Un objet technique relève du concept, un objet d'art relève de la sensibilité, de l'imagination, de l'émotion, par essence incommunicables. On ne peut pas vraiment "expliquer" une oeuvre d'art, ni pourquoi on l'apprécie. "Les références au sujet", "à la circonstance historique" sont superflues car "un tableau est un spectacle qui se suffit."
Selon Merleau-Ponty, une oeuvre d'art figurative peut comporter des objets ou des êtres vivants "empruntés" à la réalité, mais n'a pas pour objet de "représenter", au sens de "copier", la réalité.
Même une photographie d'amateur, sans parler d'une photographie d'art ne copie pas à proprement parler la réalité, puisqu'elle la représente en deux dimensions au lieu de trois. Le photographe choisit son sujet, son éclairage, son angle de vue, le noir et blanc ou la couleur, etc.
Selon Aristote, "l'art imite la nature". Les raisins du peintre Zeuxis qui trompaient même les oiseaux par leur réalisme n'étaient pas comestibles. Les raisins de Zeuxis ne représentent pas la nature, mais relèvent d'une esthétique du "trompe l'oeil".

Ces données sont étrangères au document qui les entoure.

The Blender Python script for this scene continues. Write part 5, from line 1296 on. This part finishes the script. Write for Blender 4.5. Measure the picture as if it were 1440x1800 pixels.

Selon Kant, "L'art est la belle représentation d'une chose et non la représentation d'une belle chose" (Kant, Critique de la faculté de juger, I, § 48). L'oeuvre d'art est le résultat d'une activité productrice, d'une création de l'artiste qui n'est jamais simple reproduction mais représentation dans la permanence, manifestation d'un point de vue, d'un style ou d'une manière. Le regard de l'artiste devient l'essentiel et non l'objet représenté : dans l'œuvre d'art, dit Hegel, le moi de l'artiste se reconnaît comme déployé dans l'extériorité, rendu sensible.
Ce qu'imite l'artiste, c'est plutôt la puissance créatrice de ce que Spinoza appelle la "nature naturante" que ses productions, la "nature naturée". Mais ce qu'il crée est tout autre chose que ce que crée la nature, une oeuvre humaine, une oeuvre de l'esprit.